Sunday 26 March 2017

Swallows and Barn Owls

Today was dry and sunny enough for me to mow the lawn, an activity not really conducive to birding,   but I did hear a firecrest singing at the end of the garden and also flushed a moorhen which had wandered up from the village pond.
Later in the day I spent some time driving along the D27 which runs past my house. Driving eastward in the afternoon I saw three swallows chasing each other near Saint Mary and the in the evening while driving westward I saw three separate barn owls between La Poterie and Villefagnan.
The only other bird of note today was a male hen harrier near Lairière.
Reports of little gulls seen up at the lakes of Haute Charente might send me up that way tomorrow..

Wednesday 22 March 2017

Back in France March 2017

Sunshine streams through the window as I write this but rain is forecast from midday and its predicted to continue until the weekend. All of which may explain why I took an extended break to warmer climes and different birds.

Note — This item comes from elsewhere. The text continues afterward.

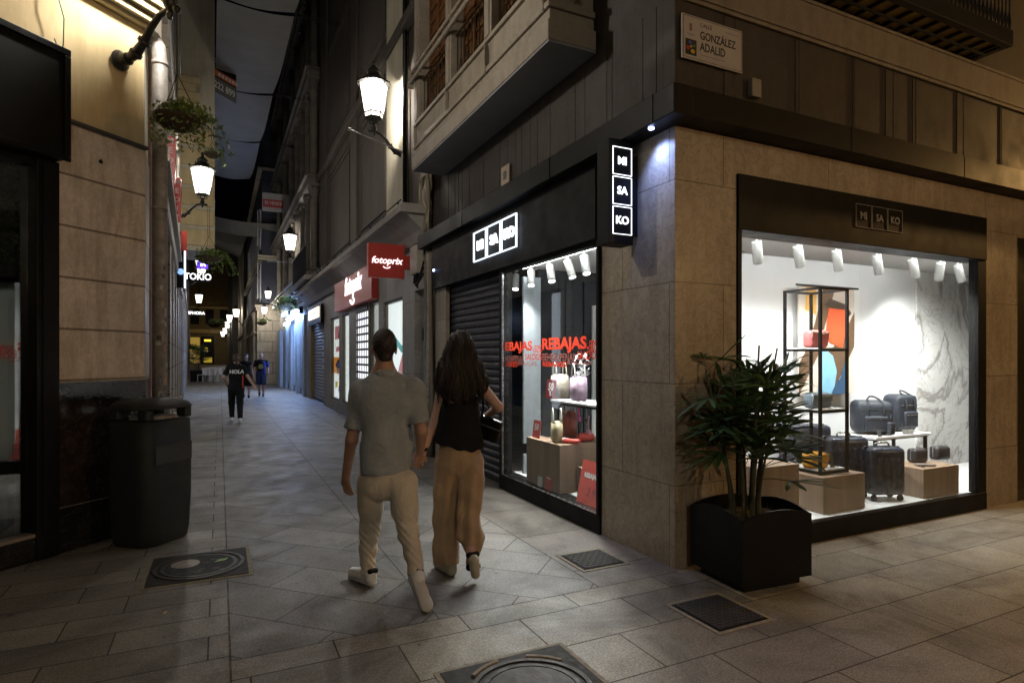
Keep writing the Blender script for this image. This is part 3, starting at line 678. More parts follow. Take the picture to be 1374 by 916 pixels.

California, Arizona, Hawaii and Tenerife are now behind me and I've started surveying Charente again.
First, the birds that have already arrived for the new breeding season: chiffs, black redstarts and blackcaps are plentiful and I found three swallows, a few meadow pipits and a little ringed plover in the Tardoire valley along with a few late cranes which have recently passed over northwards. But that's about it up to now!
There are two reasons for this, one is that it's still quite early in the year and the other is that despite the aforementioned rain there has not been enough of it while I've been away to flood the rivers. The migrating little ringed plover which I saw this week was making the best of a tiny pool in the middle of a field which in some Springs is completely inundated and a visit to the Bandiat revealed that not only is it not over its banks but that it clearly hasn't been so (yet) this year.
The waders and wildfowl which are not stopping off in the river valleys close to me have, however, been reported from the permanent lakes and ponds of Charente so I might take a trip to the high Charente once the rain stops.
Still, it is Spring! and the song of the blackbird is delighting us as always, woodpeckers are drumming, a robin is nesting by my back door and there's a chorus every morning. Things are quickly getting better.